◆ **Data extract**:

===

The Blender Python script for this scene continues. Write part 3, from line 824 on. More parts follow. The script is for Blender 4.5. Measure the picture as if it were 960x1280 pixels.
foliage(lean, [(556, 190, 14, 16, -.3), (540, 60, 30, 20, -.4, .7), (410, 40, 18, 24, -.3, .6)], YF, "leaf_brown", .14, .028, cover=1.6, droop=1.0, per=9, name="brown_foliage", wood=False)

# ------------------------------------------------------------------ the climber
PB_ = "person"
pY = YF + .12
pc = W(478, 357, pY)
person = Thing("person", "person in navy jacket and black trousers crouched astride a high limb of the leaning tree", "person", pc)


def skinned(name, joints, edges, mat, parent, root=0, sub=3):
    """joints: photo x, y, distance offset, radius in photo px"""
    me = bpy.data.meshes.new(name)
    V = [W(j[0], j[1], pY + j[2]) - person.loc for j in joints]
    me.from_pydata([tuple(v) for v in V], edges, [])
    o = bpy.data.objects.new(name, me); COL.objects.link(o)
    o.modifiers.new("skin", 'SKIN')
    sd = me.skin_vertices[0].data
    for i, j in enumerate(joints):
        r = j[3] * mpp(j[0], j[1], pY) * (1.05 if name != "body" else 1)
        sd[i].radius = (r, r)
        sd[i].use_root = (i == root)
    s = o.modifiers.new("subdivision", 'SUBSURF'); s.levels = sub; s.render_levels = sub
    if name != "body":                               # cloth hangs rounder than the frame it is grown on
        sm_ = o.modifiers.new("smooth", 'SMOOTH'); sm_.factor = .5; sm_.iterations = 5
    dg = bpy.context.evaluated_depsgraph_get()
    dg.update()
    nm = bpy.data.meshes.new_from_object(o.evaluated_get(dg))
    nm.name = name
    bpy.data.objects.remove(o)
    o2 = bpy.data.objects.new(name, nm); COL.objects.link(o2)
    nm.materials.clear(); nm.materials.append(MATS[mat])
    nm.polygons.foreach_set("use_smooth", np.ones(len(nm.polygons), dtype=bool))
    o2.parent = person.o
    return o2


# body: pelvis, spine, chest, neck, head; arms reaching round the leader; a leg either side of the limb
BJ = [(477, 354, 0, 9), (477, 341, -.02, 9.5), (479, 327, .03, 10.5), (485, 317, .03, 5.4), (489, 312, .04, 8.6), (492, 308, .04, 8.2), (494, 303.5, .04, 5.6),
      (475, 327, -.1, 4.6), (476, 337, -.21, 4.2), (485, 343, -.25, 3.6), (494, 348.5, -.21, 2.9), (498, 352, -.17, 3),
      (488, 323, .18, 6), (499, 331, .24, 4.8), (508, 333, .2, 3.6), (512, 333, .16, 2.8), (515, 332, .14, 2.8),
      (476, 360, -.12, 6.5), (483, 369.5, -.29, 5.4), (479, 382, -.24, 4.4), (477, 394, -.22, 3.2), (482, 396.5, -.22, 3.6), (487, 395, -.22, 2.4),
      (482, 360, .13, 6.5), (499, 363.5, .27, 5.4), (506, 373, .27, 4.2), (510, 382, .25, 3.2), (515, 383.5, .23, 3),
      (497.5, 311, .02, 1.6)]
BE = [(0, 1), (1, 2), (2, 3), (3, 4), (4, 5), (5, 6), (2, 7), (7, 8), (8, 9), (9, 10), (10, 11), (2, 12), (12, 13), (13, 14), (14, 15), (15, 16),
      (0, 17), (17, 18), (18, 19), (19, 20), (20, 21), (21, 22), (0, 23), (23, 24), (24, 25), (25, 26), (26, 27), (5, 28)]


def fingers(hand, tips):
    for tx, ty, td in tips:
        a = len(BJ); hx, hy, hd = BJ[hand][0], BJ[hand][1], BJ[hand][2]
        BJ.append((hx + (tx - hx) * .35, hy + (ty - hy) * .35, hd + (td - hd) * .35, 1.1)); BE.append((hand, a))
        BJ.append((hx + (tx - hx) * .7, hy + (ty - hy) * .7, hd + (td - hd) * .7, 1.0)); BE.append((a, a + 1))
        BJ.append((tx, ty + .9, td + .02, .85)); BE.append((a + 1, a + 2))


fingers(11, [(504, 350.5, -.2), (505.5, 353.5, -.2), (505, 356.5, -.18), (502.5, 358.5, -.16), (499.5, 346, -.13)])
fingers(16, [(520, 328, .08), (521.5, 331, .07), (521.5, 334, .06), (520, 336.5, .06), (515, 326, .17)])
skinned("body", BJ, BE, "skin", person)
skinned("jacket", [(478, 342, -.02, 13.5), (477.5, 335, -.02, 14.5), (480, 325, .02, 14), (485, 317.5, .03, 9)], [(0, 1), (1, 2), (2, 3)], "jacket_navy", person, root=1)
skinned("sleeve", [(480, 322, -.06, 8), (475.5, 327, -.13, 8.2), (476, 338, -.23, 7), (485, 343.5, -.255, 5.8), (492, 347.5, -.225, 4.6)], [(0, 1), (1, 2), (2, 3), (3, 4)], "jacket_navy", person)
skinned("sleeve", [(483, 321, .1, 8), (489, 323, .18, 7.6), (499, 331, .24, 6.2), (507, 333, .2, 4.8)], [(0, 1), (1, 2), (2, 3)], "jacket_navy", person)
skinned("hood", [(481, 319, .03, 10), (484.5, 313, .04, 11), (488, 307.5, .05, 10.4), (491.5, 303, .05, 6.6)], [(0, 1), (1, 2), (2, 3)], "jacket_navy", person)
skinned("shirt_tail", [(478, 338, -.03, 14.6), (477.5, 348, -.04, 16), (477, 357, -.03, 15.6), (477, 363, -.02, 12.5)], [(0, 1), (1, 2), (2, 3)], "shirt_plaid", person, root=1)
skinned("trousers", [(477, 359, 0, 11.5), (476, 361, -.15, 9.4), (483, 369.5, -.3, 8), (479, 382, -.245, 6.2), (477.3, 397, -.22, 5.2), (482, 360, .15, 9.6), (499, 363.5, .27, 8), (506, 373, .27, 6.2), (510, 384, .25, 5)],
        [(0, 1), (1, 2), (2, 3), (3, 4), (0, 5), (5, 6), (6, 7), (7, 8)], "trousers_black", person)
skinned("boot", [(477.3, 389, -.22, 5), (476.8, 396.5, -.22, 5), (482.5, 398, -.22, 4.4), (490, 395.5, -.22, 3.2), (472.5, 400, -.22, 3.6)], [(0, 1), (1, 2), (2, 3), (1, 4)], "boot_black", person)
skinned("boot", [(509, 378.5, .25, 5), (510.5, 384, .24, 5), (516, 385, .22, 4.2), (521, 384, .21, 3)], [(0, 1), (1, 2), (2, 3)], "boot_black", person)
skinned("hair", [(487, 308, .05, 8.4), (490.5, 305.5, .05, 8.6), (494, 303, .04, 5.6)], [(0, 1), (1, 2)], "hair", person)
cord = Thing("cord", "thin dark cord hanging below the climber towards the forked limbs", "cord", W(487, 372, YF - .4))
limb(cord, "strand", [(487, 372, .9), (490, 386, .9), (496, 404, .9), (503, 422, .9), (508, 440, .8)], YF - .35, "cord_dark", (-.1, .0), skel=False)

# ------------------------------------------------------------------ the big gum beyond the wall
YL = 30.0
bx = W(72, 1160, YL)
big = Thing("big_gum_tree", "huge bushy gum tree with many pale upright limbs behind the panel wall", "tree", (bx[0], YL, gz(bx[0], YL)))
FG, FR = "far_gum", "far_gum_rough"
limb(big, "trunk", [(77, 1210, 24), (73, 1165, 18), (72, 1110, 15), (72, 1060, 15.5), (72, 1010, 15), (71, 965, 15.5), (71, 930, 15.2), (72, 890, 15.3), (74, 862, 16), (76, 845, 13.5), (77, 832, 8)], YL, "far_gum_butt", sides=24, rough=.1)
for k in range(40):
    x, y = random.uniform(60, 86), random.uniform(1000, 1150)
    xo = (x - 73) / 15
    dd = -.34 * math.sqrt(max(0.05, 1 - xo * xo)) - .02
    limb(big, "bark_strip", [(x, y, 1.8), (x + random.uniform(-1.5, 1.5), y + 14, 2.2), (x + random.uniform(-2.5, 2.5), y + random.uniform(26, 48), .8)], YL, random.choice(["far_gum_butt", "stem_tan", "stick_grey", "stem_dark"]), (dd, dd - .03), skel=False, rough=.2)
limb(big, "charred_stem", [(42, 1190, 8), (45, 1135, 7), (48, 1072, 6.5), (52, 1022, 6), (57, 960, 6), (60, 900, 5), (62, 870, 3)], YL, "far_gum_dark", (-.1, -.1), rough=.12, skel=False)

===

◆ **Exercise requirements**: Take the lines above from the first through the one containing "in navy jacket" and reproduce them exactly; include nothing else.

◆ **Exercise result**:
The Blender Python script for this scene continues. Write part 3, from line 824 on. More parts follow. The script is for Blender 4.5. Measure the picture as if it were 960x1280 pixels.
foliage(lean, [(556, 190, 14, 16, -.3), (540, 60, 30, 20, -.4, .7), (410, 40, 18, 24, -.3, .6)], YF, "leaf_brown", .14, .028, cover=1.6, droop=1.0, per=9, name="brown_foliage", wood=False)

# ------------------------------------------------------------------ the climber
PB_ = "person"
pY = YF + .12
pc = W(478, 357, pY)
person = Thing("person", "person in navy jacket and black trousers crouched astride a high limb of the leaning tree", "person", pc)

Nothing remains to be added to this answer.